Reading
These notes.
0/1 Knapsack
The 0/1 Knapsack Problem is a classic problem in computer
science.
Problem: O/1 Knapsack
Given: capacity $C$ and $n$ items $(w_1,v_1), (w_2,v_2),
\ldots, (w_n,v_n)$ with "weight" and "value"
Find: a subset of items whose total weight does not exceed the
capacity $C$ and whose total value is maximized
It's called "0/1" because each item is either all in, or all
out. There is no possibility to put some portion of the item in
the knapsack.
randknap.cpp produces random
knapsack problems.
0/1 Knapsack: Greed is bad
A first attempt at an efficient 0/1 Knapsack algorithm is, of
course, a greedy approach. That means we need to pose the
problem as a series of "actions", or "choices" to make. For 0/1 Knapsack, this
is easy. We look at the last item in our list and decide for it
to either "put in knapsack", or "throw away". We then update by
removing it from the list of available objects and, if the
choice was "put in knapsack", reduce the capacity of the
knapsack by the object's weight.
We looked at several greedy choices and found that none worked,
i.e. none always produced optimal solutions.

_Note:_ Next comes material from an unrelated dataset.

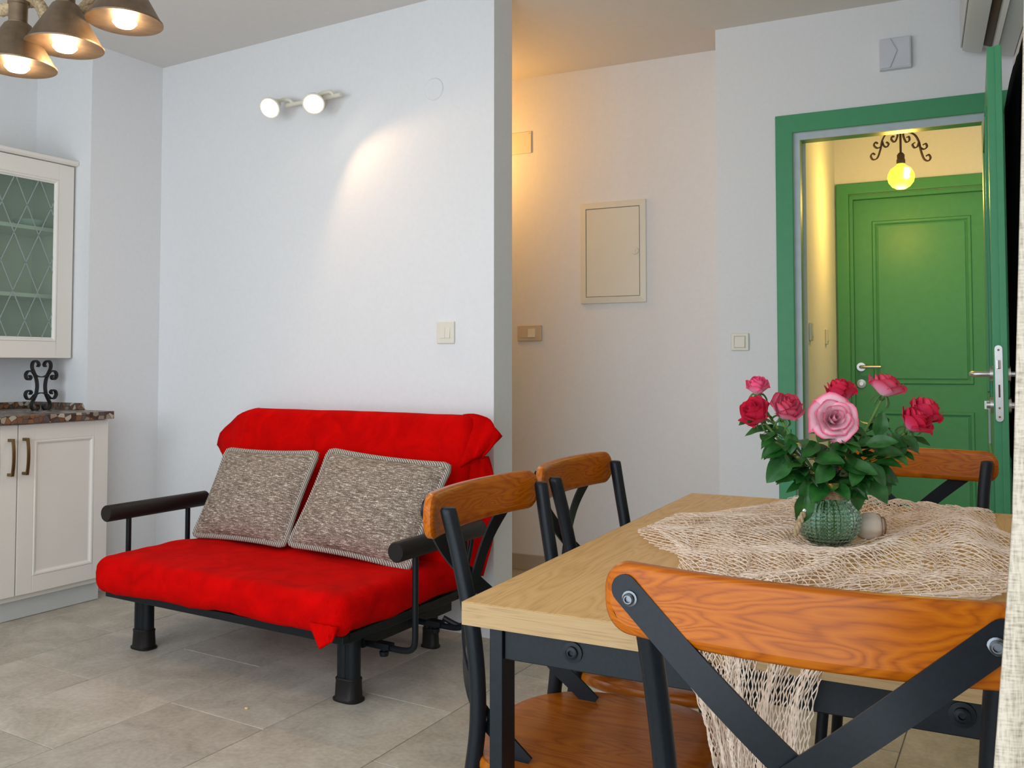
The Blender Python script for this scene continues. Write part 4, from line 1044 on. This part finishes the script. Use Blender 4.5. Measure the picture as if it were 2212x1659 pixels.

0/1 Knapsack: a simple recursive example
So, we're going to have to try something other than a greedy
algorithm. As with the longest common subsequence problem,
we're going to start by considering an easier problem than the
true 0/1 knapsack. Instead of asking for which objects go into
the knapsack in order to achieve the maximum value, we will
simply try first to determine what the maximum achievable value
is. If we can solve that efficiently, maybe we can augment it
to solve the real 0/1 Knapsack problem. We'll call this problem
"0/1 Knapsack Value".
We get a simple recursive algorithm for 0/1 Knapsack Value
by considering the same actions available to our failed greedy
algorithms, but instead of picking one action and never going
back, we simply try both actions and see which gives the better
result. In other words, we proceed
by examining the last item from the list and recursively trying
out both adding it to the knapsack and not adding it to the
knapsack. Whichever gives a greater total value ... that's what
we go with.
int maxval(vector<Obj> &V, int n, int cap)
{
if (n == 0) return 0;
int v0 = maxval(V,n-1,cap);
int rem = cap - V[n-1].weight;
int v1 = rem < 0 ? -1 : V[n-1].value + maxval(V,n-1,rem);
return max(v0,v1);
}
knap.cpp
0/1 Knapsack: You've got to memoize
The above algorithm is calling out to be memoized. We discussed
how to do this in class.
knapmemo.cpp
Augmenting to recover the 0/1 Knapsack solution
Now we have a better algorithm for solving 0/1 Knapsack. Well
... a better algorithm for 0/1 Knapsack Value. We still haven't
solved the original 0/1 Knapsack problem. To do that, we need
to determin which weights to put in the knapsack in order to
achieve that maximum value. As with the Longest Common
Subsequence problem, the idea is to return to our greedy
algorithm. We can now run the original greedy algorithm, but
use the table from the memoized version to make the correct
greedy decision at each step. If the remaining capacity in the
knapsack is $C'$ and there are $n'$ objects left unconsidered,
here's what we do. If the rightmost unconsidered item is
$(w,v)$, we look at
$T[n'-1][C'- w]$ and $T[n'-1][C']$. Here's the rule:
If $T[n'-1][C'- w] + v \gt T[n'-1][C']$,
the item goes in the knapsack; otherwise, the item is
thrown away.
So do we have an efficient solution to 0/1 Knapsack?
Even with many items, our memoized solution is quite fast.
However, when the weights and capacity get large, this algorithm
is slow even with relatively few weights. In fact, we basically
have an $O(nC)$ algorithm, where $n$ is the number of items and
$C$ is the capacity. So is this "efficient", or not?
In the coming lessons, we'll have more to say about this!